Diretor Superintendente do Instituto CPFL, organização que mantém um dos mais amplos e duradouros programas culturais desenvolvidos por uma empresa privada brasileira.

Sociólogo graduado pela FFLCH/USP, com especialização em Marketing pela Fundação Getúlio Vargas/SP (CEAG) e mestrado em Comunicação e Semiótica pela PUC/SP.

Atua há mais de 20 anos no setor cultural, foi o primeiro editor da revista Observatório Itaú Cultural e desenvolveu projetos de Comunicação Empresarial para empresas e instituições no Brasil e no exterior como: Itaú Cultural, Odebrecht, Centro Cultural Banco do Brasil, Editora Planeta, Frankfurt Book Fair (Alemanha), Vergara & Riba Editora (Argentina), Editora Globo, Editora Unesp.

Professor e articulista do CEMEC – Polo Criativo do portal Cultura e Mercado e da Casa do Saber.

Autor do blog O Valor da Cultura.

O valor da cultura nas organizações contemporâneas

              Publicado em 17/11/2014

Vivemos um período de aceleradas transformações culturais. Nossa sociedade, difusa e fragmentada, está pautada e organizada pelo conhecimento, pela cultura, pelo entretenimento. As relações sociais cada vez mais se expressam através das interações entre valores simbólicos.
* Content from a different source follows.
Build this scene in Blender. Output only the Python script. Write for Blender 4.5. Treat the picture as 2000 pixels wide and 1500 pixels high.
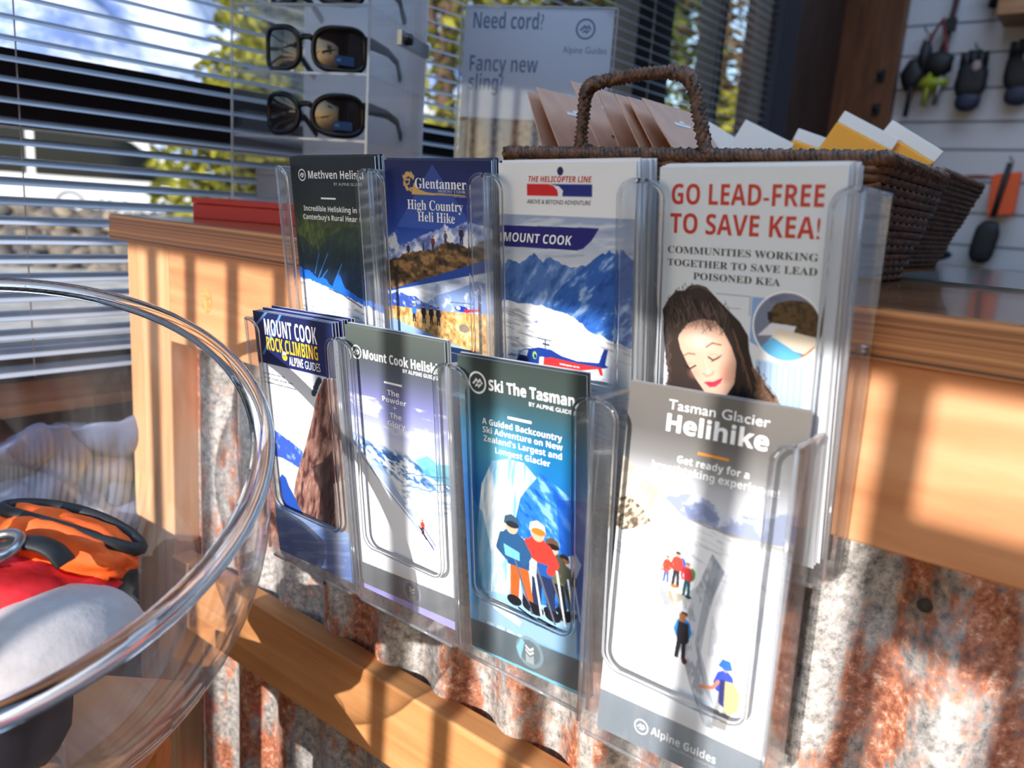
import bpy, bmesh, math, random
import numpy as np
from mathutils import Vector, Matrix
for o in list(bpy.data.objects): bpy.data.objects.remove(o, do_unlink=True)
SC = bpy.context.scene
COL = SC.collection
PI = math.pi
random.seed(7)

# ------------------------------------------------------------------ camera, world, sun, exposure
cam = bpy.data.cameras.new('camera'); camo = bpy.data.objects.new('camera', cam); COL.objects.link(camo); SC.camera = camo
PAN, PITCH, ROLL = 0.6591, 0.2142, 0.0708
CAMLOC = Vector((0.3509, -0.4597, -0.0024))
cp, sp = math.cos(PAN), math.sin(PAN)
f_ = Vector((-sp, cp, 0)); r_ = Vector((cp, sp, 0)); u_ = Vector((0, 0, 1))
f2 = f_*math.cos(PITCH) - u_*math.sin(PITCH); u2 = u_*math.cos(PITCH) + f_*math.sin(PITCH)
r3 = r_*math.cos(ROLL) + u2*math.sin(ROLL); u3 = u2*math.cos(ROLL) - r_*math.sin(ROLL)
M = Matrix((r3, u3, -f2)).transposed().to_4x4(); M.translation = CAMLOC; camo.matrix_world = M
cam.sensor_width = 36; cam.sensor_fit = 'HORIZONTAL'; cam.lens = 1563.95/2000*36
cam.clip_start = 0.02; cam.clip_end = 500
cam.dof.use_dof = True; cam.dof.focus_distance = 0.585; cam.dof.aperture_fstop = 6.5

world = bpy.data.worlds.new('sky'); SC.world = world; world.use_nodes = True
wn = world.node_tree; wn.nodes.clear()
wo = wn.nodes.new('ShaderNodeOutputWorld'); bg = wn.nodes.new('ShaderNodeBackground'); sky = wn.nodes.new('ShaderNodeTexSky')
sky.sky_type = 'NISHITA'; sky.sun_disc = False; sky.sun_elevation = math.radians(24); sky.sun_rotation = math.radians(172)
sky.air_density = 1.0; sky.dust_density = 0.6; sky.ozone_density = 1.2
bg.inputs[1].default_value = 0.26
wn.links.new(sky.outputs[0], bg.inputs[0]); wn.links.new(bg.outputs[0], wo.inputs[0])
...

Neste contexto, a cultura é crescentemente entendida como o elemento central e estruturante do mundo globalizado, capaz de construir valores simbólicos, reforçar identidades, valorizar patrimônios físicos e imateriais e construir projetos coletivos de vida.

Os processos culturais proporcionam o intercâmbio de valores, conceitos e formas de ver e estar no mundo, reconhecendo e valorizando a diversidade cultural em suas múltiplas manifestações. Resultado da crescente legitimação dos fenômenos culturais, a ONU compara a liberdade cultural à democracia e à economia, e considera o exercício da liberdade cultural como parte vital do desenvolvimento humano.
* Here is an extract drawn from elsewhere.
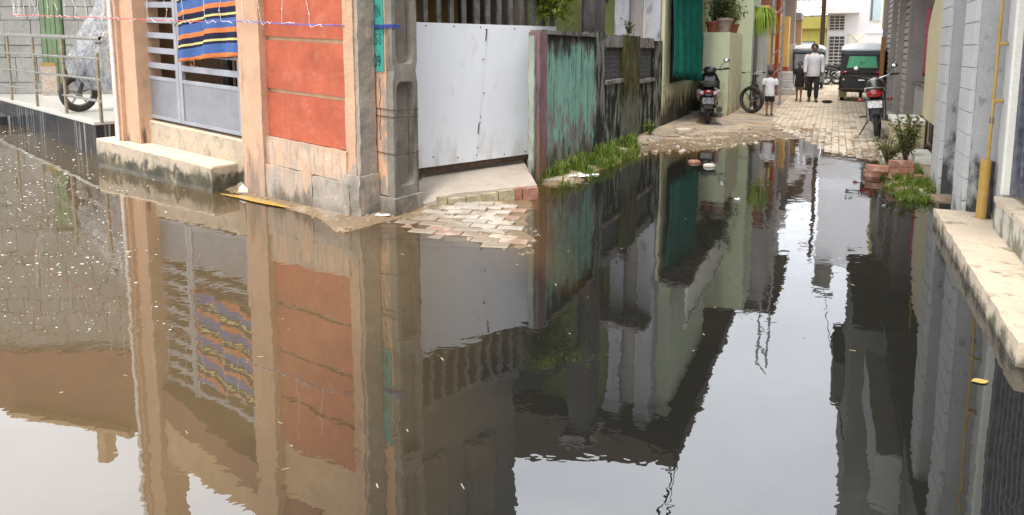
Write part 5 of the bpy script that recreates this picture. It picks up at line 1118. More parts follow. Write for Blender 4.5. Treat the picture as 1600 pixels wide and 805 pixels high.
def wheel(root, c, Rr, wd, spokes=6, name='wheel', steer=0.0, rim=None, fat=1.0):
    ca, sa = math.cos(steer), math.sin(steer)
    def Xf(x, y, z): return Vector((c[0] + x * ca - y * sa, c[1] + x * sa + y * ca, c[2] + z))
    rt = wd / 2
    ty = MB(Xf).ring((0, 0, 0), Rr - rt, rt, 'y', 36, 10, fat).build(name, M['tyre'], root, smooth=True, angle=180)
    mb = MB(Xf); rr = Rr - wd * 0.95
    mb.ring((0, 0, 0), rr, 0.014, 'y', 32, 6, wd * 22).build('rim', rim or M['alloy'], ty, smooth=True, angle=180)
    for k in range(spokes):
        a = 2 * math.pi * k / spokes + 0.3
        MB(Xf).tube([(0.03 * math.cos(a), 0, 0.03 * math.sin(a)), (rr * math.cos(a), 0, rr * math.sin(a))], [0.02, 0.012] if spokes < 9 else [0.002, 0.002], 6).build('spoke', rim or M['alloy'], ty, smooth=True)
    MB(Xf).tube([(0, -wd * 0.6, 0), (0, wd * 0.6, 0)], Rr * 0.17, 14).build('hub', M['alloy'], ty, smooth=True)
    return ty
def mirrors(root, x, z, w, h=0.16):
    for s in (-1, 1):
        m_ = MB().tube([(x, s * w * 0.6, z), (x + 0.01, s * w * 0.75, z + h * 0.6), (x + 0.02, s * w * 0.95, z + h)], 0.006, 6).build('mirror_stalk', M['blackplastic'], root, smooth=True)
        MB().ball((x + 0.02, s * w * 1.05, z + h + 0.03), 0.015, 0.06, 0.042).build('mirror', M['blackplastic'], root, smooth=True)
        MB().ball((x + 0.008, s * w * 1.05, z + h + 0.03), 0.006, 0.052, 0.035).build('mirror_glass', M['mirror'], root, smooth=True)

# ---- scooter by the curtain
gz = 0.055
SC = thing('scooter', 'black scooter with silver and maroon side panels by the green curtain', 'scooter', Lf(13.95, -2.36, ground_h(*Lf(13.95, -2.36).xy)), rotz=LANE_ROT + R(9)); SC.scale = (1.12, 1.12, 1.12)
wheel(SC, (0.0, 0, 0.23), 0.23, 0.10); wheel(SC, (1.25, 0, 0.23), 0.23, 0.09, steer=R(22))
MB().loft([ell(-0.30, 0, 0.60, 0.06, 0.06), ell(-0.22, 0, 0.58, 0.15, 0.12), ell(0.05, 0, 0.54, 0.20, 0.17), ell(0.35, 0, 0.50, 0.19, 0.18), ell(0.52, 0, 0.42, 0.14, 0.12), ell(0.58, 0, 0.36, 0.10, 0.08)]).build('body', M['blackpaint'], SC, smooth=True)
for s in (-1, 1):
    MB().loft([ell(-0.27, s * 0.10, 0.60, 0.05, 0.035, 12), ell(-0.1, s * 0.165, 0.58, 0.055, 0.085, 12), ell(0.2, s * 0.175, 0.52, 0.045, 0.11, 12), ell(0.45, s * 0.14, 0.44, 0.03, 0.05, 12)]).build('side_panel', M['silverpaint'], SC, smooth=True)
    MB().ball((-0.25, s * 0.13, 0.56), 0.05, 0.03, 0.03).build('turn_signal', M['maroonpaint'], SC, smooth=True)
MB().loft([ell(-0.30, 0, 0.74, 0.09, 0.03), ell(-0.2, 0, 0.76, 0.14, 0.055), ell(0.1, 0, 0.76, 0.155, 0.06), ell(0.4, 0, 0.73, 0.12, 0.05), ell(0.55, 0, 0.68, 0.07, 0.02)]).build('seat', M['seat'], SC, smooth=True)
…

A cultura deixa de ser vista como um aspecto acessório ou indicador de refinamento social. Passa a ser entendida como um direito social, assim como saúde, educação e segurança pública.

Nos últimos anos, para além do campo do simbólico, sua grande capacidade de gerar valor econômico tem sido reconhecida e estimulada por organizações e empresas privadas.

O Relatório de Desenvolvimento Humano 2004 da ONU informa que o comércio mundial de bens culturais cresceu quatro vezes nas duas últimas décadas do século XX e que o PIB mundial da indústria criativa passou de US$ 95 bilhões em 1980 para mais de US$ 380 bilhões em 2000.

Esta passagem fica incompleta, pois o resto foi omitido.